ChaucerWrestling for the Ram: Competition and Feedback in Sir Thopas and The Canterbury Tales

Baba Brinkman (Independent Artist/Scholar),

LATCH 3 (2010): 107-133.

Abstract

In The Canterbury Tales, Geoffrey Chaucer uses his storytelling competition not only as a framing device to tie together a collection of tales, but also as a means to explore the increasingly dynamic relationship between literary prowess and social status in 14th century England. Through the active feedback offered within the text by the Host and by his pilgrim compaygne, Chaucer reveals the relationship between poet and audience as analogous in many ways to that between courtiers and their patrons, whose good graces must be won in order to prosper. Chaucer had a number of exemplars for his storytelling competition available to him, including the informal literary games of court, the competition among English poets for recognition as men of letters, and the recent resurrection/invention of the notion of a “poet laureate” by Petrarch. Situating Chaucer within this historical context, and within the current of cultural change that saw the court “maker” inherit the storytelling role once enjoyed exclusively by minstrels, will help us to understand Chaucer’s most striking moment of authorial self-awareness in the Thopas/Melibee link.

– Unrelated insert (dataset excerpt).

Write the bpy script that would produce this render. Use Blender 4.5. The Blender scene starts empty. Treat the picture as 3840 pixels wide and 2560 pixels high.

The Canterbury Tales is a series of diverse narratives framed within the context of two organizing principles: a pilgrimage and a competition. The competition is established in the General Prologue, and each of the twenty-four tales that make up the bulk of the text is in effect an entry. The competition is most conspicuous in the frame narrative, consisting of the introductions, prologues, and epilogues to the tales, as the pilgrims offer comments in the form of criticism or support for each speaker’s entry. The guidelines that determine one’s standing in the competition, however, are never clearly explained; they emerge instead from the feedback offered by the pilgrim audience.